A few years ago, veteran Montreal musician, photographer and filmmaker Toby Andris was sifting through boxes at a Budapest flea market when he came across quite a find. It was a box of quarter-inch tapes together with a notebook filled with numbers and names scribbled on the thin blue lines of the ledger paper inside.
As the story goes, references inscribed to the 4625 kHz frequency lead Andris on a months-long investigation during which he was able to trace the tapes to “the now well-known, though poorly documented, ‘buzzer’ number station transmissions, used to transmit covert messages to spies during the Cold War.”
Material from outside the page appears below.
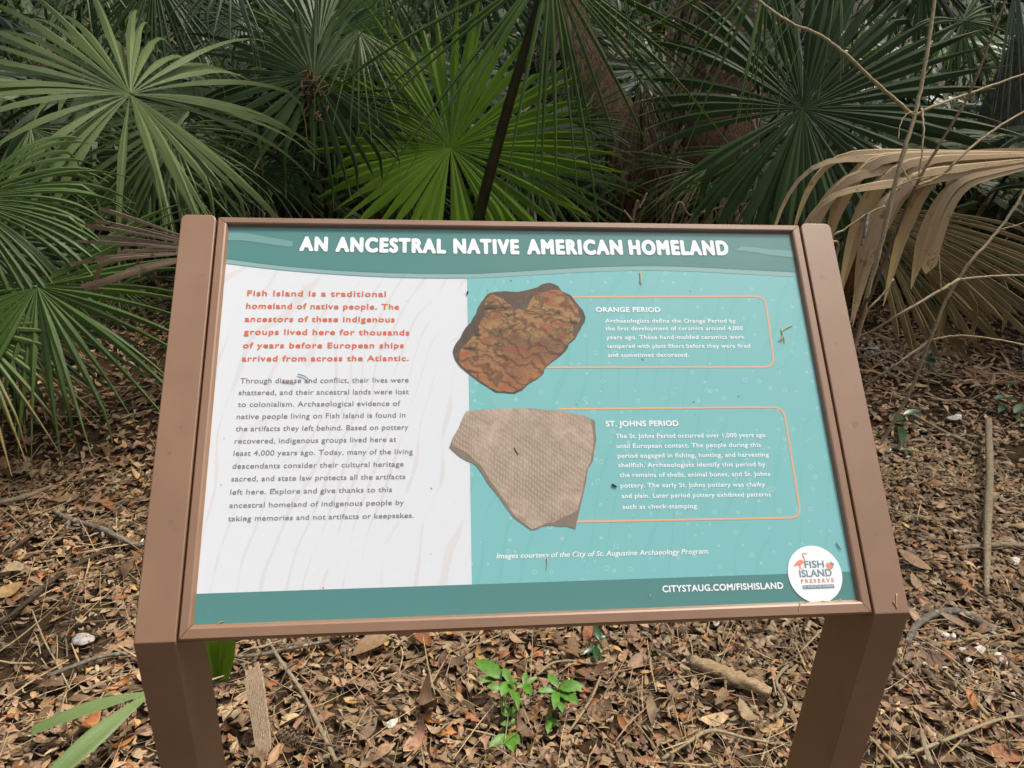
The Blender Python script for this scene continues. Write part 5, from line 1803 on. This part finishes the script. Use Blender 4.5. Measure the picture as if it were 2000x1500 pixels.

The tapes contain recordings of short wave radio station scans from the KGB’s Cold War era. Andris believes the tapes are from the late 60s or early 70s. On some tapes, as he discovered, there are sections where the scanning pauses long enough to capture an unknown piece of music “obscured by hiss and dirt and the tape’s natural demagnetization and decay.”
Hauntingly affected by this mysterious music, Andris set out to replicate, interpret and expand on the the dusty, bygone era recordings in order to create all new sounds, styles and other audio and musical influences. To take his vision to the next level, he needed help.
Andris set out to create a band, simply named Thin Blue Line, that featured himself on guitar, synth, and sampling, and veteran indie and alt rock musicians Greg Paquet (The Stills, Peter Peter), Mathieu Dumontier (Kiss Me Deadly, Le Husky), and Michel Aubinais (Hey Hey My My, FareWell Poetry, SAF).
“Matt and Michel I’d played with in my previous band, Statue Park, and they’re incredibly talented and inventive musicians,” he said. “I also knew they’d be open to trying something different like this.”
Much of the EP is of course music composed by Andris. In fact, the tapes serve mainly as an inspiration for the songs the band recorded for the EP. And yet it’s a rare musical project that actually incorporates snippets from actual Soviet spay transmissions.
“The tapes mainly contain what sounds like someone scanning the radio airwaves, probably listening to intercept other spy transmissions,” he says “But the operator [of the Budapest station allegedly] was also transmitting secrets via the airwaves. In his case, it sounded like an intermittent buzzer for an intercom, and every once in a while that was interrupted by lists of names and numbers.”
In April, after months of recording, mixing and mastering, the band dropped it’s self-titled EP, Thin Blue Line.
The collection of mixed genres and styles – instrumental, post rock, post punk/C86, and krautrock – like the glistening and dreamy, “Tungsten Fields,” and the fragmented, radio intercepts of “Telegraph 3am,” are unique and original, especially when you consider how amazing it is that the tracks are inspired by, and featuring, excerpts of rare Cold War-era KGB radio transmissions.
“Tungsten Fields“ – Thin Blue Line from Thin Blue Line EP
“We still have a lot of tapes to sift through,” Andris added, “so it wouldn’t be surprising if future installments of our recordings should eventually surface.”
This past summer, Andris moved to Paris, which he plans to use as a home base while “scouring the former eastern bloc for more tapes.”